Niedawno mówiono o taniej metodzie produkcji grafenu opracowanej przez polskich naukowców. Państwowa firma Nano Carbon już ruszyła z jego sprzedażą, a w planach jest tworzenie innowacyjnych produktów. Czy tego typu kooperacja między światem nauki a państwem to przykład nowej polityki przemysłowej, którą postulujecie wraz z zespołem? Mówię o raporcie „Konkurencyjna Polska. Jak awansować w światowej lidze gospodarczej?” pod redakcją prof. Jerzego Hausnera.
Polityka przemysłowa, akceptowana na zasadzie światowego konsensusu, odnosi się raczej nie do poszczególnych sektorów gospodarki, ale do ogólnych ram funkcjonowania wszystkich sektorów. Na przykład polityka energetyczna wpływa na konkurencyjność pozostałych gałęzi gospodarki. Nie oznacza to, że poszczególni silni gracze nie są skłonni chronić interesów partykularnych sektorów, ale np. w Unii Europejskiej jest to utrudnione. Dlatego programy wzmacniania kooperacji przemysłu i nauki to jeden z przykładów akceptowanej formy wsparcia krajowego przemysłu i de facto polityki przemysłowej.

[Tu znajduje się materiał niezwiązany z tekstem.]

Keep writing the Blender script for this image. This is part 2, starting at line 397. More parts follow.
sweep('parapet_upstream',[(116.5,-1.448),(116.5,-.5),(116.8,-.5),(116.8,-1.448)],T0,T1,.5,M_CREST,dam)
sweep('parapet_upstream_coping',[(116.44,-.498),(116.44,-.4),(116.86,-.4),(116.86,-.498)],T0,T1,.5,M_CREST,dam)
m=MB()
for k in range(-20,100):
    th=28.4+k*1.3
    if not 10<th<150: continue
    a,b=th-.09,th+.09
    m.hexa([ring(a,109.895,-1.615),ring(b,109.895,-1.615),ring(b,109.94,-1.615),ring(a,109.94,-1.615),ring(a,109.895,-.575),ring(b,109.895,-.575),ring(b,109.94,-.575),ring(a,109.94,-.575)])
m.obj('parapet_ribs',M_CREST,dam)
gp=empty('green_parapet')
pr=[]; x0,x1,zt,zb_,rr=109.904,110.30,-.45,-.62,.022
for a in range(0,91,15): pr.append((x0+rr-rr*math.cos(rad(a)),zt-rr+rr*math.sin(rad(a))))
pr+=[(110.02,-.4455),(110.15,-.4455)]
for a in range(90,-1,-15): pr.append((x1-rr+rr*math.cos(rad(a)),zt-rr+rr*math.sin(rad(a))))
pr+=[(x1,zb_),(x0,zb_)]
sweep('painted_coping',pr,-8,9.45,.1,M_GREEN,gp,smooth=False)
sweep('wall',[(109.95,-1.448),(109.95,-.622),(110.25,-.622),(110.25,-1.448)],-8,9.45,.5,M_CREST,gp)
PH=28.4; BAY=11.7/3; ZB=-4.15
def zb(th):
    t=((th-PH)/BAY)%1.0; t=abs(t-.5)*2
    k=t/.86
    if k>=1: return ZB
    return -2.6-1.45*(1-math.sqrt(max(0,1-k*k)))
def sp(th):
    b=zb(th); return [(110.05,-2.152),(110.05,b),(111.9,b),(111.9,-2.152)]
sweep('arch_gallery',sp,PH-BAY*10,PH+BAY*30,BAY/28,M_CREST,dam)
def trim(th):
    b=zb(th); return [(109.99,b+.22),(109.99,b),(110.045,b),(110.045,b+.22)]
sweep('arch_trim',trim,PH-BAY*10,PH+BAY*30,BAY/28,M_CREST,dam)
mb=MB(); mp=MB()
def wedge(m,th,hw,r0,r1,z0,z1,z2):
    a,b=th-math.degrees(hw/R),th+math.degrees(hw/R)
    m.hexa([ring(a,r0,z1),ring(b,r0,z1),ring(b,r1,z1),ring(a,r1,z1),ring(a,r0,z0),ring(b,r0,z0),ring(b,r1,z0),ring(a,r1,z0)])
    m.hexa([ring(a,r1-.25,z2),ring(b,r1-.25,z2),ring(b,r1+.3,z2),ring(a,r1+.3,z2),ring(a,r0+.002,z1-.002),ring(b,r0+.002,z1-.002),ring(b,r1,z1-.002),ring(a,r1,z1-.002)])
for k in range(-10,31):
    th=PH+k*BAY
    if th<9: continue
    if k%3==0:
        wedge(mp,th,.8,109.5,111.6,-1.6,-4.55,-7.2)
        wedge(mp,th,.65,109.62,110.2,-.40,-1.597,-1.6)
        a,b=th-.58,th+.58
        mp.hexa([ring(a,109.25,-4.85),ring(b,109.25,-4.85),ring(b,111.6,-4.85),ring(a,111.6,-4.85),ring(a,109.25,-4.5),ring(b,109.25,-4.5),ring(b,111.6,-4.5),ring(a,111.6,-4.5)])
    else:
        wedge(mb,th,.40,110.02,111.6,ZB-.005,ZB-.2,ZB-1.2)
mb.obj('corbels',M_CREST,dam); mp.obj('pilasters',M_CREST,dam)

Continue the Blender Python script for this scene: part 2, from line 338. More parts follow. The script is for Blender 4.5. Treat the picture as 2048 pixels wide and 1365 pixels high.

Dużo mówi się także o potrzebie większej współpracy między uczelniami a biznesem. Czy ostatnio zaprezentowany przez rząd pomysł tzw. doktoratów przemysłowych, umożliwiających przedsiębiorcom zamawianie prac doktorskich, których wyniki miałyby zostać wykorzystane do rozwiązywania problemów ich firm, to krok w dobrym kierunku?
Tak, to krok w dobrym kierunku. Jedna z instytucji tworzących środowisko, w którym pracuję – Małopolska Szkoła Administracji Publicznej – prowadziła kilka lat temu z powodzeniem program zamawianych prac magisterskich. Niestety sama polityka uniwersytetów często nie promuje systemowej współpracy szkół wyższych z otoczeniem. Biurokracja i narzuty uczelniane często skutecznie osłabiają skłonność naukowców do występowania w barwach uczelni w pracy na rzecz gospodarki, w ramach projektów realizowanych z przedsiębiorstwami.